(Rows from a 3D scene dataset)
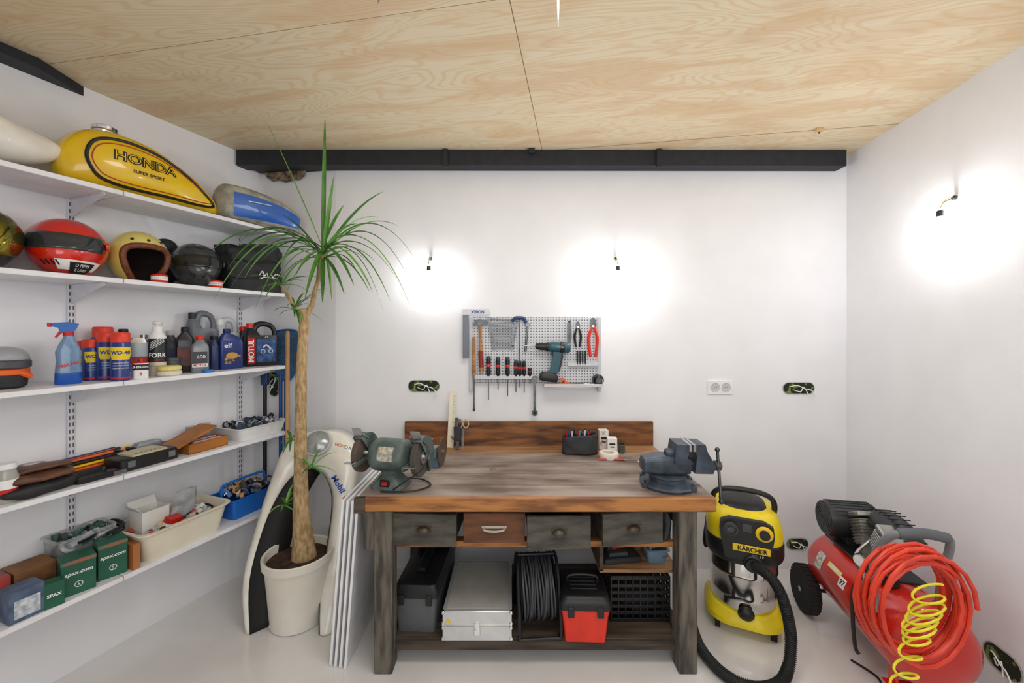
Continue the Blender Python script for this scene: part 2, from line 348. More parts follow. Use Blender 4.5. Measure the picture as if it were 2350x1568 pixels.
f=helfn(.118,.138,.134,.122,1.,0); fi=helfn(.118,.138,.134,.122,.86,0)
g=G(); g.surf(f,0,360,60,-68,90,30,YC,skip=lambda a,e:(a<51 or a>309) and e<20); mk(g,'helmet_shell',o,solid=.006)
g=G(); g.surf(fi,0,360,48,-66,88,24,M('#241510',.9),skip=lambda a,e:(a<47 or a>313) and e<20)
P=[f(-50,-62),f(-51,-30),f(-51,-5),f(-46,11),f(-30,19),f(0,21),f(30,19),f(46,11),f(51,-5),f(51,-30),f(50,-62)]
P=[Vector((a[0]*.96,a[1]*.97,.01+a[2]*.95)) for a in P]
g.tube(P,.014,LE,10); mk(g,'lining',o,label='brown leather lining')
for a in (-35,0,35): q=f(a,36); g=G(); g.sph(.007,q,BLK); mk(g,'press_stud',o)
x,y=sp(-55,.17); o=E('visor_helmet','dark helmet with iridescent gold visor on shelf','helmet',(x,y,SH[1]),(0,0,60))
f=helfn(.115,.14,.125,.118,1.,.1); g=G(); g.surf(f,0,360,40,-66,90,24,M('#1c1d20',.3,coat=.5)); mk(g,'helmet_shell',o,solid=.004)
g=G(); g.surf(helfn(.115,.14,.125,.118,1.04,.1),-85,85,24,-32,45,14,M('#b09a3a',.08,.9,c2='#2c5a3e',sc=6)); mk(g,'visor',o,label='iridescent gold mirrored visor',solid=.003)
def teeth(u,d):
    x,y=sp(u,d); o=E('chattering_teeth_toy','wind-up chattering teeth toy with red gums','toy',(x,y,SH[1]),(0,0,FC(x,y)),'chattering teeth toys')
    arc=lambda r,z:[(r*math.sin(a),-r*math.cos(a)*1.1+.01,z) for a in [math.radians(k) for k in range(-90,91,20)]]
    for z in (.008,.034): g=G(); g.tube(arc(.026,z),.008,RED2); mk(g,'gums',o,label='red plastic gums')
    for z in (.0155,.0265):
        g=G()
        for k in range(-80,81,16): a=math.radians(k); g.box((.0085,.006,.0105),(.030*math.sin(a),-.033*math.cos(a)+.01,z),WHT,rot=(0,0,k),b=.0015)
        mk(g,'teeth',o,label='row of white plastic teeth')
teeth(366,.275); teeth(495,.275)
x,y=sp(381,.045); g=G(); g.sph((.05,.033,.1),(0,0,.1),BLK2)
for k in range(4): g.tube([(-.03+.02*k,0,.16),(-.035+.022*k,-.01,.21),(-.03+.022*k,-.02,.235-.005*k)],[.012,.011,.008],BLK2)
g.sph((.055,.036,.045),(0,0,.225),BLK2); mk(g,'glove',loc=(x,y,SH[1]),rot=(0,0,RS),label='black padded glove standing behind helmets',cat='glove')
x,y=sp(572,.165); o=E('fabric_bag','slouchy black fabric bag with white script print on shelf','bag',(x,y,SH[1]),(0,0,RS-2))
g=G(); BG=M('#1b1c20',.65,c2='#101115',sc=12,bump=.7)
def bag(a,c):
    A=2*pi*a; z=c
    e=2/6.; cx,cy=math.cos(A),math.sin(A)
    w=.175*(1+.02*math.sin(z*7)) ; dd=.1*(1-.2*z**2)
    top_=.285+.02*math.sin(cx*4+1)-.03*(cx>0)*abs(cx)
    p=Vector((w*math.copysign(abs(cx)**e,cx),dd*math.copysign(abs(cy)**e,cy),top_*z))
    nn=(noise.noise(Vector((p.x*9,p.y*9,p.z*16)))*.028+abs(noise.noise(p*24))*.018)*(z>.02)*min(1,z*3)
    return (p.x*(1+nn*3.5),p.y*(1+nn*6.5),max(p.z+nn*.9,.001))
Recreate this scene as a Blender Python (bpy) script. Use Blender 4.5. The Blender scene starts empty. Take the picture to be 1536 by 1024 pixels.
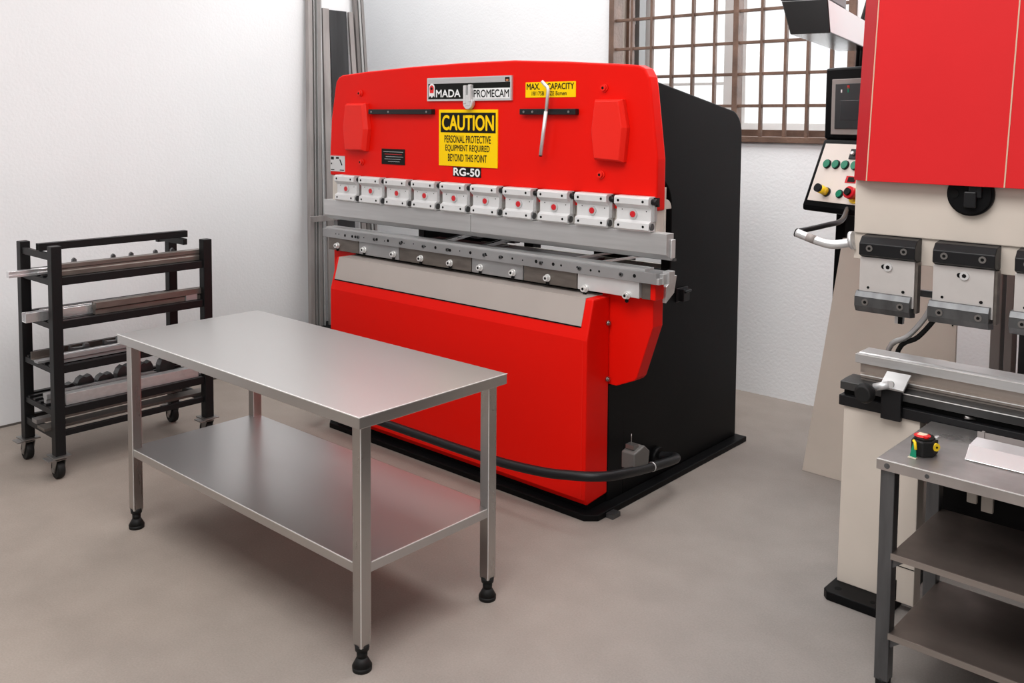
import bpy, bmesh, math, random
from mathutils import Vector, Matrix
random.seed(7)
SC = bpy.context.scene
COL = SC.collection
PI = math.pi

# ---------------------------------------------------------------- materials
def mat(name, color, rough=0.5, metal=0.0, spec=0.5, coat=0.0, bump=0.0, bscale=60.0, var=0.0, vscale=6.0,
        stretch=None, rvar=0.0, aniso=0.0, color2=None, emit=None, estr=0.0):
    m = bpy.data.materials.new(name); m.use_nodes = True
    nt = m.node_tree; N = nt.nodes; L = nt.links
    b = N['Principled BSDF']
    b.inputs['Base Color'].default_value = (*color, 1)
    b.inputs['Roughness'].default_value = rough
    b.inputs['Metallic'].default_value = metal
    b.inputs['Specular IOR Level'].default_value = spec
    b.inputs['Coat Weight'].default_value = coat
    b.inputs['Coat Roughness'].default_value = 0.15
    b.inputs['Anisotropic'].default_value = aniso
    if emit:
        b.inputs['Emission Color'].default_value = (*emit, 1); b.inputs['Emission Strength'].default_value = estr
    tc = N.new('ShaderNodeTexCoord')
    mp = N.new('ShaderNodeMapping'); L.new(tc.outputs['Object'], mp.inputs['Vector'])
    if stretch: mp.inputs['Scale'].default_value = stretch
    if var or rvar or color2:
        n = N.new('ShaderNodeTexNoise'); n.inputs['Scale'].default_value = vscale; n.inputs['Detail'].default_value = 6
        L.new(mp.outputs['Vector'], n.inputs['Vector'])
        if var or color2:
            r = N.new('ShaderNodeMapRange'); r.inputs[1].default_value = 0.3; r.inputs[2].default_value = 0.7
            L.new(n.outputs['Fac'], r.inputs[0])
            mx = N.new('ShaderNodeMix'); mx.data_type = 'RGBA'
            c2 = color2 if color2 else tuple(c * (1 - var) for c in color)
            mx.inputs[6].default_value = (*color, 1); mx.inputs[7].default_value = (*c2, 1)
            L.new(r.outputs[0], mx.inputs[0]); L.new(mx.outputs[2], b.inputs['Base Color'])
        if rvar:
            r2 = N.new('ShaderNodeMapRange'); r2.inputs[3].default_value = max(0.02, rough - rvar); r2.inputs[4].default_value = rough + rvar
            r2.inputs[1].default_value = 0.3; r2.inputs[2].default_value = 0.7
            L.new(n.outputs['Fac'], r2.inputs[0]); L.new(r2.outputs[0], b.inputs['Roughness'])
    if bump:
        n3 = N.new('ShaderNodeTexNoise'); n3.inputs['Scale'].default_value = bscale; n3.inputs['Detail'].default_value = 5
        L.new(mp.outputs['Vector'], n3.inputs['Vector'])
        bp = N.new('ShaderNodeBump'); bp.inputs['Strength'].default_value = bump; bp.inputs['Distance'].default_value = 0.01
        L.new(n3.outputs['Fac'], bp.inputs['Height']); L.new(bp.outputs['Normal'], b.inputs['Normal'])
    return m

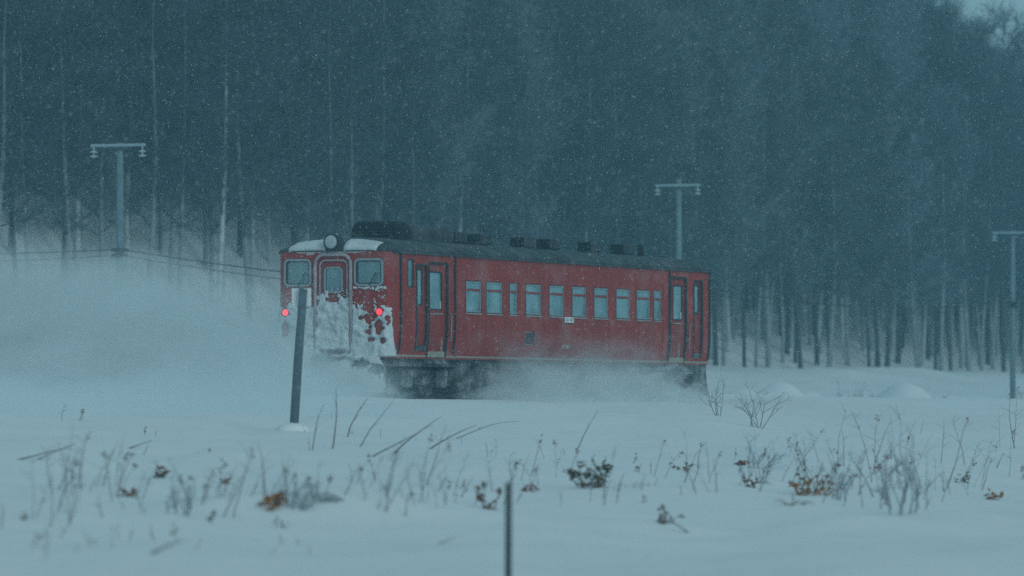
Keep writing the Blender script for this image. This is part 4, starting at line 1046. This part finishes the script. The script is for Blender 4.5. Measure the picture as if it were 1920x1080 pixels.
# ------------------------------------------------------------------ falling snow
def flakes():
    rg = np.random.default_rng(3); n = 70000
    c = np.stack([rg.uniform(-22, 22, n), rg.uniform(42, 175, n), rg.uniform(0, 15, n)], 1)
    keep = np.array([abs(a[0]) < 0.11 * a[1] + 3 and a[2] > ground_z(a[0], a[1]) + 0.05 for a in c]); c = c[keep]
    # keep flakes out of the carriage
    d = c[:, :2] - np.array([C0.x, C0.y]); l = d @ np.array([U.x, U.y]); w = d @ np.array([N.x, N.y]); h = c[:, 2] - RAIL
    c = c[~((l > -0.3) & (l < L + .3) & (abs(w) < 1.55) & (h < 4.4))]; n = len(c)
    r = rg.uniform(0.003, 0.0075, n); r[rg.random(n) < 0.02] *= 1.4
    o6 = np.array([(1.5, 0, 0), (-1.5, 0, 0), (0, 1, 0), (0, -1, 0), (0, 0, 1), (0, 0, -1)], float)
    a = rg.uniform(-0.6, 0.2, n); ca, sa = np.cos(a), np.sin(a)
    V = o6[None] * r[:, None, None]
    X = V[..., 0] * ca[:, None] - V[..., 2] * sa[:, None]; Z = V[..., 0] * sa[:, None] + V[..., 2] * ca[:, None]
    V = np.stack([X, V[..., 1], Z], -1) + c[:, None, :]
    T = np.array([(0, 2, 4), (2, 1, 4), (1, 3, 4), (3, 0, 4), (2, 0, 5), (1, 2, 5), (3, 1, 5), (0, 3, 5)])
    Fc = (np.arange(n)[:, None, None] * 6 + T[None]).reshape(-1, 3)
    me = bpy.data.meshes.new('falling_snow'); me.vertices.add(n * 6); me.vertices.foreach_set('co', V.reshape(-1).astype(np.float32))
    me.loops.add(len(Fc) * 3); me.loops.foreach_set('vertex_index', Fc.reshape(-1).astype(np.int32))
    me.polygons.add(len(Fc)); me.polygons.foreach_set('loop_start', np.arange(0, len(Fc) * 3, 3, dtype=np.int32))
    me.update(calc_edges=True); me.validate(); me.materials.append(M['flake'])
    o = bpy.data.objects.new('falling_snow', me); col.objects.link(o)
    tag(o, 'wind-driven snowflakes filling the air', kind='stuff')
flakes()
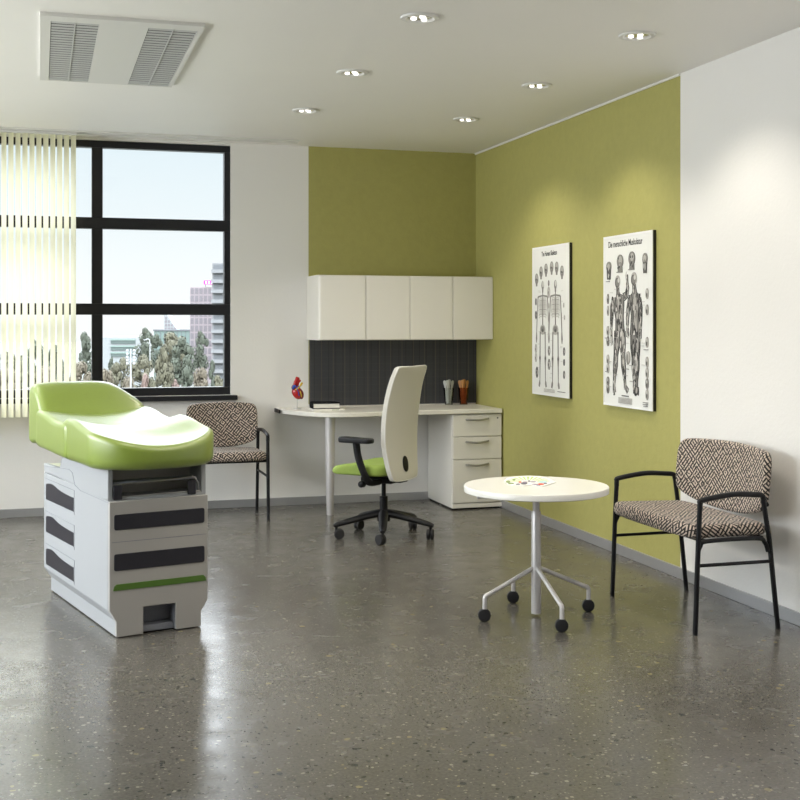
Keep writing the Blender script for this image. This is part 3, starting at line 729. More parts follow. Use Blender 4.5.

Aim of the exercise.
Read the lines above. Gather those in which the string "were" is found.

In response.
Continue the Blender Python script for this scene: part 2, from line 348. More parts follow. Use Blender 4.5. Measure the picture as if it were 2350x1568 pixels.
Keep writing the Blender script for this image. This is part 4, starting at line 1046. This part finishes the script. The script is for Blender 4.5. Measure the picture as if it were 1920x1080 pixels.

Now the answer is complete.